If text is not explicitly marked as non-Lojban or non-parsable by those quotes,
I as a Lojban reader or listener will attempt to parse that text.  Thus
said, I will note that Lojban has a problem with ungrammatical text error
recover in that the language is designed to allow the speaking of grammatical
nonsense.  THus, when you make a grammatical error such that the result does
not parse, the listener often has an extra burden in trying to establish
your intent: were you trying to express the most plausible error-corrected
version, or not?  Ando fo course, with no fluent Lojban speakers or listeners,
the question of what is "most plausible" is totally up in the air.

My own experience as one of the more skilled Lojban reader/listeners is that
I have a very low tolerance for most kinds of grammatical errors at normal
communication speed.  If someone leaves out a "cu", but pauses before the s
selbri, I will usually figure it out without a delay (and such pauses happen
a lot due to phrasing syntagmas).  If someone makes an error such that it
apeears that there is a second selbri starting when I have already grasped
at a n earlier one, then I have to wait for the whole sentence to finish,
run the sentence through my head a couple of times, try to figure out what
error MIGHT have been made, then proceed on the basis of asssuming that error
correction.  A sentence with more than one grammatical error is thus usually
hopeless, or at least I won't figure it out fast enough to converse.  Even
a single error often makes me unable to keep up with current non-fluent
speech; likewise a momentary failure on my part to recognize an unfamiliar
gismu or lujvo (which is my failing and not the speakers or the grammars
problem).  Thus I had big problems with Nick's surprise call last week, because
he not only made a couple of gramatical errors that he himself was later
able to identify, but because he sylistically differs from the people who
are talking around here, he was using some gismu that have been rarely heard
in consversation around here.  Thence he had to repeat himself several times
before I grasped just what word he was saying.
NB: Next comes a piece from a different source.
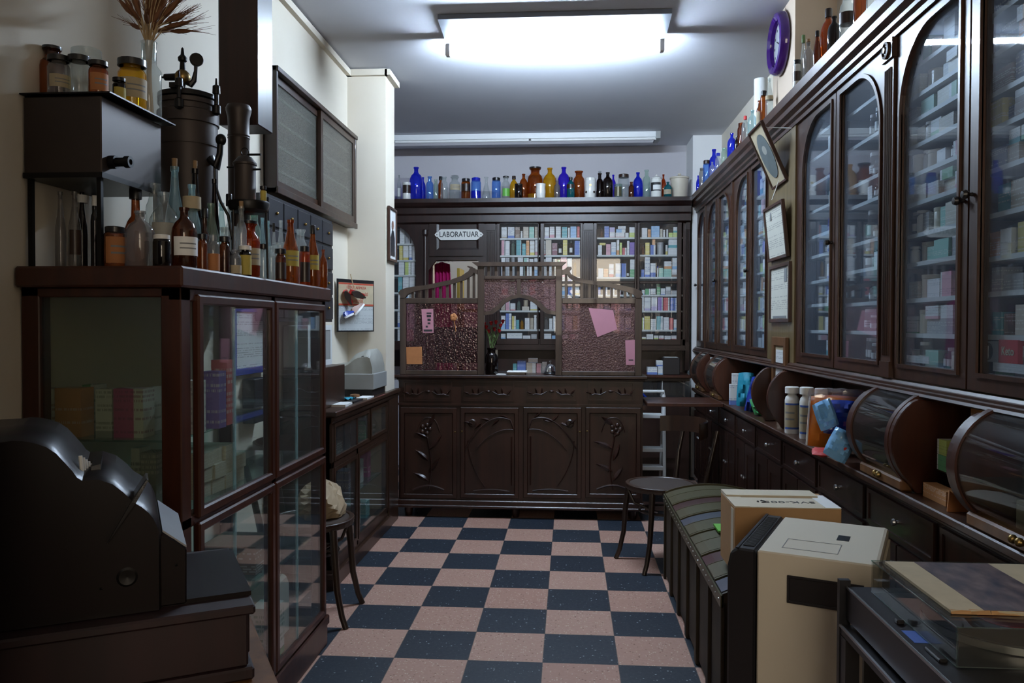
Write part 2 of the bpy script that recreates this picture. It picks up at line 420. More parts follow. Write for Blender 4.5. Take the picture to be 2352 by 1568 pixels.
struct(MB().box(XR, XR + .12, -1.75, 10.1, 0, CEIL), 'wall_right', 'wall_cream', 'pale plaster wall above the right-hand cabinets')
struct(MB().box(1.125, XR, 4.165, 4.60, .827, CEIL), 'wall_right_pier', 'wall_beige', 'beige wall pier carrying the purple clock')
struct(MB().box(1.08, XR, 7.225, YB, 0, CEIL), 'wall_rear_pier', 'wall_white', 'white corner pier between the rear and right-hand cabinets')
wb_ = MB().box(-2.1, -1.30, YB, YB + .1, 0, CEIL).box(-.66, XR, YB, YB + .1, 0, CEIL).box(-1.30, -.66, YB, YB + .1, 1.97, CEIL)
struct(wb_, 'wall_back', 'wall_grey', 'grey plaster wall above the rear cabinets')
# shop front behind the camera: solid on the left, glazed door and light above it on the right
fx0, fx1 = -.35, 1.05
struct(MB().box(XL, fx0, YF - .1, YF, 0, CEIL).box(fx1, XR, YF - .1, YF, 0, CEIL).box(fx0, fx1, YF - .1, YF, 2.72, CEIL).box(fx0, fx1, YF - .1, YF, 0, .02), 'wall_front', 'wall_cream')
dm = MB()
for a, b in ((fx0, fx0 + .06), (fx1 - .06, fx1), (.37, .43)): dm.box(a, b, YF - .08, YF - .02, 0, 2.72)
for a, b in ((0, 1.2), (2.05, 2.12), (2.66, 2.72)): dm.box(fx0 + .06, fx1 - .06, YF - .075, YF - .025, a, b)
d1 = struct(dm, 'door_1', 'cabinet_wood', 'dark framed glazed shop door behind the viewer')
MB().box(fx0 + .05, fx1 - .05, YF - .053, YF - .047, 1.2, 2.66).build('pane', 'pane_clear', d1)
# laboratory behind the rear wall
lab = MB()
lab.box(-2.1, -.86, 10.0, 10.1, 0, CEIL).box(-.38, XR, 10.0, 10.1, 0, CEIL).box(-.86, -.38, 10.0, 10.1, 0, 1.62).box(-.86, -.38, 10.0, 10.1, 2.32, CEIL)
struct(lab, 'wall_laboratory', 'wall_white')
wm = MB()
for a, b in ((-.86, -.82), (-.42, -.38)): wm.box(a, b, 10.01, 10.06, 1.62, 2.32)
for a, b in ((1.62, 1.66), (2.28, 2.32)): wm.box(-.82, -.42, 10.01, 10.06, a, b)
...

An especially bad grammar correction problem for me is an unmarked "lenu"
clause. "*mi klama le zarci cu xamgu" would almost certainly be totally
unrecognizable to me in speech without several playbacks.  The "obvious"
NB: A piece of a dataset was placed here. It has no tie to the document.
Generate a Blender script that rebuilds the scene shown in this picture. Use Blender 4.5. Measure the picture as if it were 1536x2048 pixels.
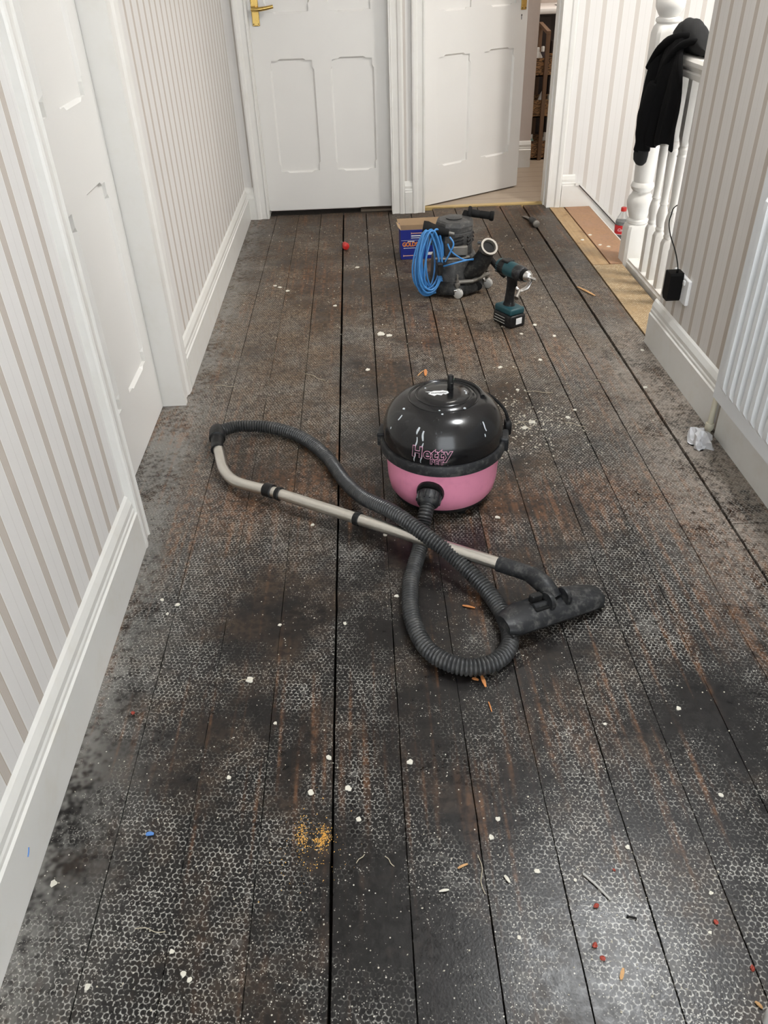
import bpy, bmesh, math, random
from mathutils import Vector, Matrix
from mathutils.geometry import tessellate_polygon

for o in list(bpy.data.objects):
    bpy.data.objects.remove(o)
SC = bpy.context.scene
COL = SC.collection
PI = math.pi

# ------------------------------------------------------------------ camera, world, lights, exposure
cam_data = bpy.data.cameras.new('camera')
cam_data.sensor_width = 36.0
cam_data.lens = 36.0 * 1573.03 / 2048.0
cam_data.clip_start = 0.02
cam = bpy.data.objects.new('camera', cam_data)
COL.objects.link(cam)
_Y = Vector((-0.03639631, -0.58749399, 0.80840962))      # hall direction seen in camera axes (right, down, forward)
_D = Vector((0.03008338, 0.80793487, 0.58850339))        # downwards in camera axes
_X = _D.cross(_Y)
right = Vector((_X.x, _Y.x, -_D.x)); up = -Vector((_X.y, _Y.y, -_D.y)); back = -Vector((_X.z, _Y.z, -_D.z))
m = Matrix((right, up, back)).transposed().to_4x4()
m.translation = (0, 0, 1.30)
cam.matrix_world = m
SC.camera = cam

world = bpy.data.worlds.new('world'); SC.world = world
world.use_nodes = True
world.node_tree.nodes['Background'].inputs[0].default_value = (0.92, 0.965, 1.0, 1)
world.node_tree.nodes['Background'].inputs[1].default_value = 4.1

def lamp(name, loc, power, col, size, rot=(0, 0, 0), size_y=None, shape='DISK'):
    l = bpy.data.lights.new(name, 'AREA'); l.energy = power; l.color = col; l.size = size; l.shape = shape
    if size_y: l.shape = 'RECTANGLE'; l.size_y = size_y
    o = bpy.data.objects.new(name, l); COL.objects.link(o); o.location = loc; o.rotation_euler = rot
    return o
lamp('hall_ceiling_light', (0.90, 1.55, 2.40), 34, (0.96, 0.985, 1.0), 0.46)
lamp('stair_ceiling_light', (1.95, 3.15, 2.38), 42, (1.0, 0.955, 0.90), 0.30)
lamp('landing_ceiling_light', (0.75, 3.45, 2.40), 4, (1.0, 0.94, 0.86), 0.34)
lamp('far_room_fill_light', (1.75, 5.75, 2.38), 22, (1.0, 0.93, 0.84), 0.3)  # unseen fill lamp, added to brighten the trolley and far room

SC.view_settings.view_transform = 'Standard'
SC.view_settings.look = 'None'
SC.view_settings.gamma = 1.0
SC.view_settings.use_curve_mapping = False
SC.view_settings.exposure = 0.02

SC.cycles.max_bounces = 5; SC.cycles.diffuse_bounces = 3; SC.cycles.glossy_bounces = 2; SC.cycles.transmission_bounces = 4
SC.cycles.use_adaptive_sampling = True; SC.cycles.adaptive_threshold = 0.15; SC.cycles.adaptive_min_samples = 16
SC.cycles.caustics_reflective = False; SC.cycles.caustics_refractive = False

# ------------------------------------------------------------------ node helpers / materials
class NT:
    def __init__(s, name):
        s.m = bpy.data.materials.new(name); s.m.use_nodes = True
        s.t = s.m.node_tree; s.b = s.t.nodes['Principled BSDF']
        s.geo = None
    def n(s, typ, **kw):
        x = s.t.nodes.new(typ)
        for k, v in kw.items(): setattr(x, k, v)
        return x
    def set(s, sock, v):
        if hasattr(v, 'is_linked'): s.t.links.new(v, sock)
        elif isinstance(v, (tuple, list)) and len(v) == 3 and sock.type == 'RGBA': sock.default_value = (*v, 1)
        else: sock.default_value = v
    def pos(s):
        if s.geo is None: s.geo = s.n('ShaderNodeNewGeometry')
        return s.geo.outputs['Position']
    def obj(s): return s.n('ShaderNodeTexCoord').outputs['Object']
    def ma(s, op, a, b=0.0, c=None, clamp=False):
        x = s.n('ShaderNodeMath', operation=op); x.use_clamp = clamp
        s.set(x.inputs[0], a); s.set(x.inputs[1], b)
        if c is not None: s.set(x.inputs[2], c)
        return x.outputs[0]
    def vm(s, op, a, b=(0, 0, 0), out=0):
        x = s.n('ShaderNodeVectorMath', operation=op); s.set(x.inputs[0], a)
        if op == 'SCALE': s.set(x.inputs['Scale'], b)
        else: s.set(x.inputs[1], b)
        return x.outputs['Value'] if out else x.outputs['Vector']
    def sep(s, v):
        x = s.n('ShaderNodeSeparateXYZ'); s.set(x.inputs[0], v); return x.outputs
    def noise(s, vec, scale, detail=3.0, rough=0.55, dist=0.0):
        x = s.n('ShaderNodeTexNoise'); s.set(x.inputs['Vector'], vec)
        x.inputs['Scale'].default_value = scale; x.inputs['Detail'].default_value = detail
        x.inputs['Roughness'].default_value = rough; x.inputs['Distortion'].default_value = dist
        return x.outputs['Fac']
    def vor(s, vec, scale, out='Distance', rand=1.0):
        x = s.n('ShaderNodeTexVoronoi'); s.set(x.inputs['Vector'], vec); x.inputs['Scale'].default_value = scale
        x.inputs['Randomness'].default_value = rand
        return x.outputs[out]
    def ss(s, v, a, b, lo=0.0, hi=1.0):
        x = s.n('ShaderNodeMapRange', interpolation_type='SMOOTHSTEP'); s.set(x.inputs[0], v)
        for i, q in zip((1, 2, 3, 4), (a, b, lo, hi)): s.set(x.inputs[i], q)
        return x.outputs[0]
    def mix(s, f, a, b, mode='MIX'):
        x = s.n('ShaderNodeMix', data_type='RGBA', blend_type=mode)
        s.set(x.inputs[0], f); s.set(x.inputs[6], a); s.set(x.inputs[7], b)
        return x.outputs[2]
    def bump(s, h, strength=0.3, dist=0.002, nrm=None):
        x = s.n('ShaderNodeBump'); x.inputs['Strength'].default_value = strength; x.inputs['Distance'].default_value = dist
        s.set(x.inputs['Height'], h)
        if nrm is not None: s.set(x.inputs['Normal'], nrm)
        s.t.links.new(x.outputs[0], s.b.inputs['Normal']); return x.outputs[0]
    def scl(s, v, sc):
        return s.vm('MULTIPLY', v, sc)

def M(name, col, rough=0.5, metal=0.0, var=0.12, scale=25.0, bump=0.0, bscale=200.0, coat=0.0, dirt=None, dirt_amt=0.0, spec=0.5, stretch=(1, 1, 1), **kw):
    k = NT(name)
    v = k.scl(k.obj(), stretch)
    n = k.noise(v, scale, 2)
    a = tuple(max(0, c * (1 - var)) for c in col); b = tuple(min(1, c * (1 + var)) for c in col)
    c = k.mix(n, a, b)
    if dirt:
        c = k.mix(k.ma('MULTIPLY', k.ss(k.noise(v, scale * 1.7, 3, 0.7), 0.45, 0.75), dirt_amt), c, dirt)
    k.set(k.b.inputs['Base Color'], c)
    k.set(k.b.inputs['Roughness'], k.ma('ADD', k.ma('MULTIPLY', n, 0.16), max(0.0, rough - 0.08)))
    k.b.inputs['Metallic'].default_value = metal
    k.b.inputs['Specular IOR Level'].default_value = spec
    k.b.inputs['Coat Weight'].default_value = coat
    if bump: k.bump(k.noise(v, bscale, 1), bump, 0.0015)
    return k.m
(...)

to me as concocter of the example, corr4ection is to add "lenu" at the
beginning.  But I can see at least 3 or for other equally minor cvhanges that
give a grammatical Lojban sentence (including adding a "lenu" before 'le xarci'
and changing the "mi" to "me" or "mo" or "mu" or "ni", all of which make for
some nice grammatical nonsense).

The capability to meaningfully do Lojban grammar error correction will have to
wait until we have fluent enough Lojban speakers that we can identify what
a typical error made by a fluent speaker will be, which may be quite unlike the
hodge-podge of erros made by learners even up to my level of skill.  As such,
the standard for "good Lojban" will have to remain that it passes the parser
as grammatical and is broken down by said parser to group in the way the
speaker intended.  But I won't call erroneous Lojban "not Lojban", just
"erroneous Lojban", priovided that there is some capability to extract
communicative meaning fromit.  (Some of Michael Helsem's poetry alas stretches
this boundary way too far.  But then Nick seems to be able to figure amounts
of Michael's stuff out that I cannot, so the boundary is fuzzy on this issue.)